O juiz manteve a resolução, mas determinou que o Conselho Federal de Psicologia não impeça profissionais de tentarem reverter a escolha de quem ama o mesmo sexo.
Psicólogos que se prestarem à reversão da orientação sexual são ‘doentes’.
Quando nasci, para a psiquiatria e psicologia, a homossexualidade já não constava na lista de transtornos mentais ou emocionais.
Em 1990, a Organização Mundial de Saúde ampliou o entendimento para que nunca mais o homossexualismo fosse vista como patologia.
A reversão da opção sexual já foi ‘tratada’ ao longo de séculos com prisão, hipnose, castração, choque, lobotomia e forca.
Esse juiz abriu um precedente, que por mais que não se estabeleça, reacende um debate ultrapassado e que só serve para alimentar o discurso homofóbico.
Pior, para tornar ainda mais frequentes, os casos de constrangimentos, agressões e mortes de Lésbicas, Gays, Bissexuais e Transexuais (LGBT).

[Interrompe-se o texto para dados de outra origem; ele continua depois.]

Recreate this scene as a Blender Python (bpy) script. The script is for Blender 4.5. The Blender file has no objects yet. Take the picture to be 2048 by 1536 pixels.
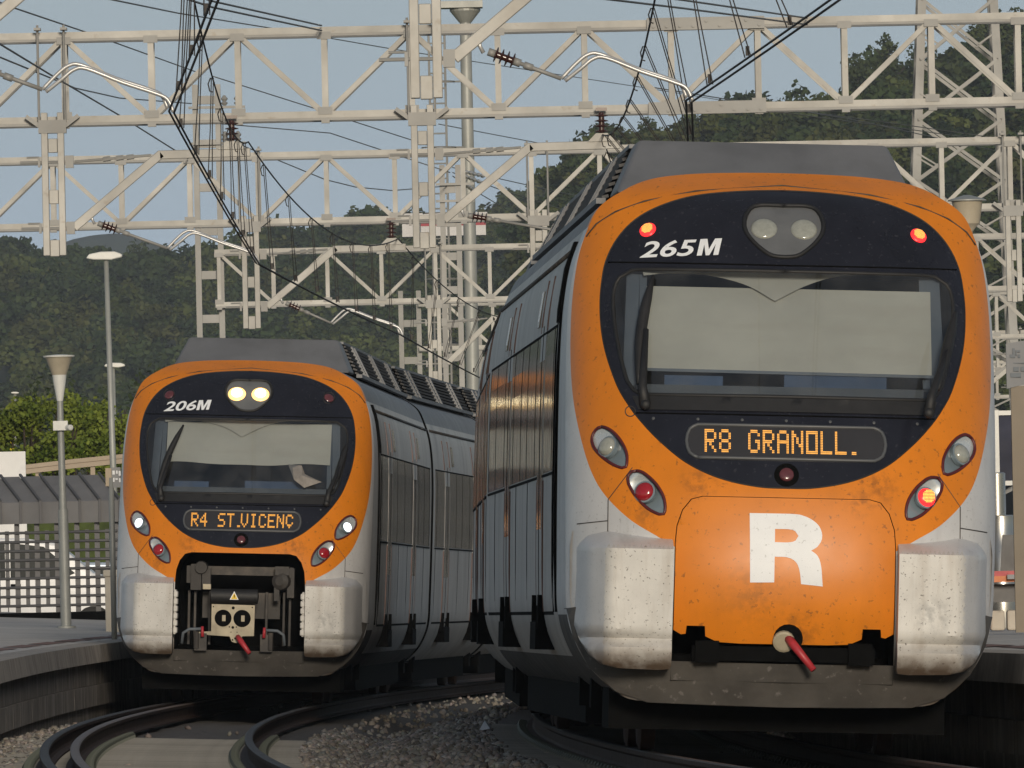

Como calcular o retrocesso que a decisão impõe a um grupo social que conquistou tantas vitórias sociais, políticas e jurídicas?
Pude ver entre tantas conquistas, ainda que insuficientes, o direito ao casamento e à adoção por casais homoafetivos, a mudança de nome civil e social e a possibilidade de cirurgia de mudança de sexo e de reprodução assistida feita pelo SUS.
O retrocesso que vemos é uma desgraça promovida por parlamentares e juízes fundamentalistas.
O deus do ódio fascina multidões e o discurso dos doentes ganha robustez.
Quem lutou para garantir direitos fundamentais e usufruir de um ambiente mais civilizado, vai precisar do dobro de coragem e força para enfrentar à ofensiva retrógrada.
Só há duas opções: resistir ou se submeter aos ‘doentes’.